Liverpool Sound and Vision Rating * * * *
It takes a certain kind of logic and courage to not feel crushed by the weight of the modern age, that the reality we fight is nothing more at times than a personification of the fantasy, of the fiction, others have written, and we somehow have been foolish enough to believe.
Facts have become distorted, we live in an age of clay feet and bronze helmets and even our greatest novelists would shake their heads at the parallels we are encountering at the hands of the extremes of polarising politics weaving their own sentences, a return to Victorian morals, of Victorian punishments and keeping the ordinary person down at heel. Charles Dickens would have rightly thought that the world would have moved on from the period in which children starved, when families were caught in the social trap of poverty, when Government could dictate without due process a mixture of hate and bile against its people, this should have been Dead Fiction by now, and yet in one respect Dead Fiction’s five part epic is only the start of a love affair that is bound to blossom.

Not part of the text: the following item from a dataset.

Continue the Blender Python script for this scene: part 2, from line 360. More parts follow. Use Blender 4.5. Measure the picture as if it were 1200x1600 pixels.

The Scottish Trio that make up Dead Fiction may have found themselves bracketed in the realm of alternative Rock, but like the generosity that pervades through the music of one of their musical heroes Idlewild, it is actually more of a classic observation wrapped up in the sweet and sour of recording existence. This is not a narrative of creative writing, nor is it lifeless or numb, it is the brightness that comes when you shine a spotlight on society and ask pertinent questions, when you are no longer crushed by the weight of the back-hander and the repeated meme of not today.
Across the five songs that inhabit the self-titled E.P., Crushed by the Weight, Polarised Parts, Dressed To Kill, No Time and Bloodline, Dead Fiction lay claim to the minds of the thinking, rational fan and the pent-up aggression which is only released by the venting of steam and ire, a confession of distaste at the habits and procedures of those charged with our welfare, of our futures.
A brutal, electrifying experience, one that brings hope and a smile to the faces of those that will look to the band to provide, if not answers, then at least a comforting sanctuary in which to resist those who seek to squeeze the life out of us one by one.
Dead Fiction release their self-titled debut E.P. via Meraki Records on 30th November.